Teaching the course at the Juilliard School in Fall 2022 afforded the opportunity to consider the odd tension between barbarism and high culture that characterized the Nazi regime. Martin Goldsmith visited the class. He is a writer and classical music presenter whose parents, until their last-minute escape in 1941, played in the Jewish orchestra that was organized by the heroic Kulturbund and permitted by the Nazis as a useful propaganda tool. Martin’s  grandfather and uncle sailed on the ill-fated SS St. Louis and perished at Auschwitz. His long quest to reconstruct this family saga and put to rest second-generation difficulties produced two family histories and a docudrama with the famous Bruno Ganz in his last role cast as Martin’s father (Ganz played Hitler in “Downfall”). The course concluded with a look at the denazification hearing of Wilhelm Furtwangler, one of the greatest conductors of the twentieth century, and who played for Hitler. I hope to bring Martin to Fordham in Fall 2023. 

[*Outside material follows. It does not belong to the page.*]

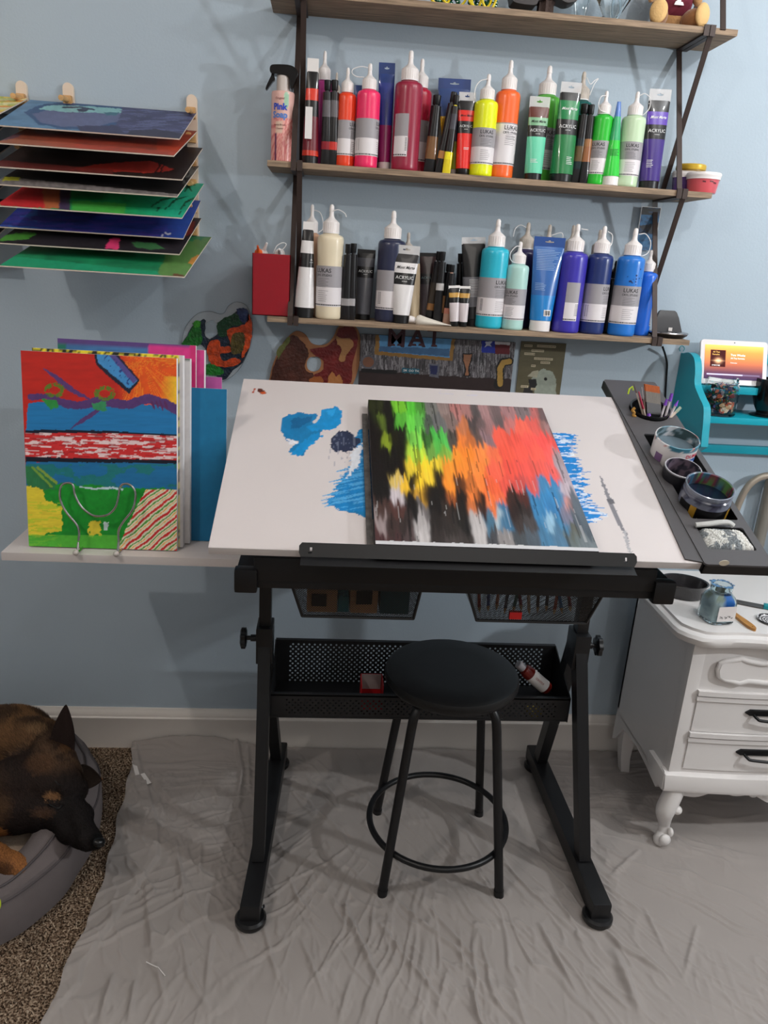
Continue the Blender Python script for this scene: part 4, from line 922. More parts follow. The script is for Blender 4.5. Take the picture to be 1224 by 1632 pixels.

A course on Genocide was a natural outgrowth of the Holocaust course. I used to assign reading about whether the Holocaust was unique, a topic that thankfully is now largely ignored. This made me curious about other mass atrocities, which is what the Genocide course is about.  Carefully arranged comparative study enables us to understand individual cases more clearly, and the several weeks devoted to the Holocaust in the Genocide course usually produce further curiosity.

You also established the Fordham-Alvin Ailey BFA program in Dance.  What are some intersections between your research or teaching on topics related to Judaism, and the study and practice of dance?

The BFA Dance program is a consequence of our proximity with the Ailey School, and our mutual location at the center of the performing-arts world. The scores of professional dancers from City Ballet who studied at Fordham beginning in the 1980’s also encouraged us, since most of these performers were excellent students, knew how to learn, and were loved by faculty. Dance is not alien in the history of the Jesuits, who were actively involved with liturgical ballet in seventeenth-century Paris. From the beginning Jesuits engaged our dancers to perform a piece at Fordham’s annual Christmas concert. It surely helped that Fr O’Hare was a devoted fan of Judith Jamison, Alvin Ailey’s muse.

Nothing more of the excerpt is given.